Masuk masjid dan berdiam di dalamnya, berdasarkan sabda Nabi,
لَا أُحِلُّ الْمَسْجِدَ لِجُنُبٍ وَلَاحَائِضٍ.
“Saya tidak menghalalkan masjid untuk orang junub dan wanita haid.“[10]
Juga berdasarkan hadits saat Nabi menjulurkan kepalanya kepada Aisyah sementara dia di kamarnya, lalu Aisyah menyisir rambut beliau sementara dia dalam keadaan haid, saat itu Nabi sedang i’tikaf di masjid.[11] Juga haram bagi wanita haid lewat di masjid bila dikhawatirkan akan mengotorinya, bila tidak maka tidak apa-apa. (put/thayyibah)
[1] Disebutkan oleh at-Tirmidzi, 3/418 dan al-Baihaqi dalam as-Sunan al-Kubra, 1/320 tanpa sanad.[2] Al-Mughni, 1/406.
[3] Diriwayatkan oleh Abu Dawud, no. 287, at-Tirmidzi, no. 128, beliau berkata, “Hasan shahih.” Dihasankan oleh al-Albani dalam Shahih Sunan at-Tirmidzi, no. 110.
[4] Diriwayatkan oleh Muslim, no. 302.
[5] Muttafaq alaihi; diriwayatkan oleh al-Bukhari, no. 5251 dan Muslim, no. 1471.
[6] Muttafaq alaihi; diriwayatkan oleh al-Bukhari, no. 320 dan Muslim, no. 333.

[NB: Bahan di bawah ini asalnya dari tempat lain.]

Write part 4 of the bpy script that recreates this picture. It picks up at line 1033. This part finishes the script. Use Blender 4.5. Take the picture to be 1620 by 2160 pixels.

[7] Diriwayatkan oleh al-Bukhari, no. 304.
[8] Muttafaq alaihi; diriwayatkan oleh al-Bukhari, no. 305 dan Muslim, no. 1211, 119.
[9] Lihat Asy-Syarh al-Mumti’, 1/291-292.
[10] Diriwayatkan oleh Abu Dawud, no. 232, dishahihkan oleh Ibnu Khuzaimah, dihasankan oleh Ibnul Qaththan dan Ibnu Sayyidil Nas. Lihat Nailul Authar, 1/288, no. 305.
[11] Diriwayatkan oleh al-Bukhari, no. 296. Al-Hafizh Ibnu Hajar berkata, “Hadits ini menunjukkan bahwa wanita haid tidak masuk masjid.” Fath al-Bari, 1/401.